Bolshoischeiß
Tuesday, March 13th, 2007
Okay. Scheisse (or Scheiße) means shit in German. Most English speakers at least know that much. The Bolshoi is the famous Muscovite Opera and Ballet House, renowned for, well, overly ornate yet static staging practices. Bolshoischeisse is a term I’ve come to know in this season at the Staatsoper Stuttgart. It is a quick and dirty little word used to describe overblown, 1950’s-looking stage antics.
For instance, with our production of Jenufa here, Catalonian “enfant terrible” Calixto Bieito inherited a set and concept from David Alden and his designer, Gideon Davey. It featured an intricately carved silver ceiling over a trashed “factory” setting. With the Alden/Davey concept (which was scuttled under monumentally ungraceful circumstances), the ceiling made great sense. Calixto, rather a stranger to delicate design, saw the ceiling and immediately declared it Bolshoischeisse. All present nodded, as they tend to do.
For the record, the ceiling was kept and used to great effect.
For singers, Bolshoischeisse tends to refer to hand-wrenching, breast-beating, woe-is-me arm-flailing, throwing-oneself-conspicuously-onto-the-floor-at-inopportune-moments-and-then-raising-said-self-up-to-a-graceful-kneel-two-measures-before-beginning-to-sing-so-as-to-stare-at-the-conductor-in-a-pained-manner, and the like.
I hadn’t really come into contact with this form of Bolshoischeisse until I began remounting an upcoming production at the Staatsoper Stuttgart. Of course, I’d worked with awkward and oblivious singers on stage before, but that’s another point altogether. The fact is, that Bolshoischeisse and bad acting are not the same thing. Most practitioners of Bolshoischeisse produce an excellent presence on stage. They are intensely aware of themselves and the pictures their bodies present. In fact, were it actually the 1950’s these people, when blessed with great voices as both of my current Bolshoi devotees are, would have made excellent careers as singing actors.
Unfortunately it’s about sixty years too late.
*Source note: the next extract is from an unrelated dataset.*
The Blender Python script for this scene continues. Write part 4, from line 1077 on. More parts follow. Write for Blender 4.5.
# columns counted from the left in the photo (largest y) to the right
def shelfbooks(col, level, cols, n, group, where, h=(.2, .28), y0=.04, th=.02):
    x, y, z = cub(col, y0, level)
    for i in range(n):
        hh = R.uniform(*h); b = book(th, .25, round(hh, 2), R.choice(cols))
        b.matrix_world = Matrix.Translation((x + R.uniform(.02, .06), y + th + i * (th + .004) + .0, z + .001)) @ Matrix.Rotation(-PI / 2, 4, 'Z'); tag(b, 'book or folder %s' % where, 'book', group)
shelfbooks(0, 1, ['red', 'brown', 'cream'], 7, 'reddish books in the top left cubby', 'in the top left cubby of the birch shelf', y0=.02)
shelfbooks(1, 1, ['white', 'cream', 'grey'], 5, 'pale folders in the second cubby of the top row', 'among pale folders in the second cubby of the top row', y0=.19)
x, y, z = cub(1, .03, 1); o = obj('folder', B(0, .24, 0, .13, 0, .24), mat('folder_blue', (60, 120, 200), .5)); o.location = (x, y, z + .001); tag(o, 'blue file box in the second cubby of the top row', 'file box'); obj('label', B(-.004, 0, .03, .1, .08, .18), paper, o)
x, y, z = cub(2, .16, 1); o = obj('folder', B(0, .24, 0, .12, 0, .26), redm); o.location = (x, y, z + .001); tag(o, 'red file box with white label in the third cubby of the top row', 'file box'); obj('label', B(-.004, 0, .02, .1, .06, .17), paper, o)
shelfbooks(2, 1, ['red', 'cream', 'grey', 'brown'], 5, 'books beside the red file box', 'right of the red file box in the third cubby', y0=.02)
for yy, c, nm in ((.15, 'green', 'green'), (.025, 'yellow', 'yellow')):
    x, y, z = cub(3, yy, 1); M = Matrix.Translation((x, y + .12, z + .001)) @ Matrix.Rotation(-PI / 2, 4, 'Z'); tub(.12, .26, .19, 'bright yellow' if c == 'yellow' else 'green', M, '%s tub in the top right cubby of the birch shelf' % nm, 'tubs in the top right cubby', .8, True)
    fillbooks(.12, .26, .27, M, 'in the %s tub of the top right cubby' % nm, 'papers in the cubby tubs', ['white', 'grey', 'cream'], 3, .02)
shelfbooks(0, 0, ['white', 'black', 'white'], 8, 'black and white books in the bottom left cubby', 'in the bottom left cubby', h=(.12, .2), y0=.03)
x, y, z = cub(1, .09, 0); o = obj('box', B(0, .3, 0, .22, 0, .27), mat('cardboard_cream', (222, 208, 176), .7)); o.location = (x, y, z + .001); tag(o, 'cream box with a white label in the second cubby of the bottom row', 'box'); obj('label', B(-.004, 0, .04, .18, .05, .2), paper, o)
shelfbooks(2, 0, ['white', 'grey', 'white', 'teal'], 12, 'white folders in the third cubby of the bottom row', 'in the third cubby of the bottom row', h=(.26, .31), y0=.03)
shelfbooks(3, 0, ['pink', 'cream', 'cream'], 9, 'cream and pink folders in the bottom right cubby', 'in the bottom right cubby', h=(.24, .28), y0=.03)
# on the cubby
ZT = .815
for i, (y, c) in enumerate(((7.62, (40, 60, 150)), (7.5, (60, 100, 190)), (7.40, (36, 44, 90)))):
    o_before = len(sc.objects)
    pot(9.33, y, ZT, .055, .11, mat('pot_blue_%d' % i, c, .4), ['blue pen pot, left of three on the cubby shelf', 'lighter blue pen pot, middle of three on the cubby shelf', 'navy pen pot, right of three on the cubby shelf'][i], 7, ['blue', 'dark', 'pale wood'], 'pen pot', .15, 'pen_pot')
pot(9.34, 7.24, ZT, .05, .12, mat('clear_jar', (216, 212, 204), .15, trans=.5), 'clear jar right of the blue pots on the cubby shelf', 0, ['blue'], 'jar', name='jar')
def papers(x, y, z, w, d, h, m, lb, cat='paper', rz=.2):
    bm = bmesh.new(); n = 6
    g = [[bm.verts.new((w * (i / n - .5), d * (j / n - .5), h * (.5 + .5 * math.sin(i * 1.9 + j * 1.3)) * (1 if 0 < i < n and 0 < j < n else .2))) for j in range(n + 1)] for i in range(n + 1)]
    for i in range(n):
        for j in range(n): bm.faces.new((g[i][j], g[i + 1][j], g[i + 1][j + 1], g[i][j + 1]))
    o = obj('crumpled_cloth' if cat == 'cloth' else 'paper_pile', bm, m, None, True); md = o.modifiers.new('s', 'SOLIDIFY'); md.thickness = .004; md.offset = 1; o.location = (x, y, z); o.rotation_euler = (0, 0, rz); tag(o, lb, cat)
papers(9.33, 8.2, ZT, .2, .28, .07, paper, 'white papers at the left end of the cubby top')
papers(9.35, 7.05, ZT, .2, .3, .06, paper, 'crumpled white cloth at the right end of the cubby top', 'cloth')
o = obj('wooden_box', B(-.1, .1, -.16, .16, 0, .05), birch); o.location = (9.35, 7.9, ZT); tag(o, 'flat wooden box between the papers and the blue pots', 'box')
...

Opera today relies on a flexibility in actors to be both nuanced and earnest in an almost cinematic style (altered of course for a room full of some 2000 rich old people), and a physical readiness to move purposefully and sometimes tackle the most acrobatic or unpleasant of tasks while singing. Our Laca in Jenufa, for instance, loads a forklift wagon full of clothing sacks while nailing high Bs. This is expected of today’s opera singer.
Exactly these things, however, are perceived as anathema by performers trained in the “Bolshoischeisse” tradition.
My two singers, for instance. Both are excellent singers and effective stage presences. They both seem, however, to be inexorably drawn to the very downstage tip of the stage, dead center. The situation is not helped by a set that features, well, nothing. It’s not like I can say. “No, dear, you have to stand next to the table.” or “Go sit on that couch”. Its just 18 meters by 18 meters of flat space. Since no such guidelines can be given, it is my task to sit there and simmer while the two float from their intended positions to the lip of the stage.
The idea of “cheating” is familiar to most people who have ever done a musical at summer camp. It is the practice by which one “sings out” while also appearing to communicate his or her thoughts with someone else on stage. Rather than sing directly at each other (or toward the front), one “cheats” a diagonal position. This is difficult to communicate in the world of Bolshoischeisse. Singers are somehow instructed only to sing straight out into the audience—regardless if they’re professing their undying love to someone, condemning someone to a painful death, etc.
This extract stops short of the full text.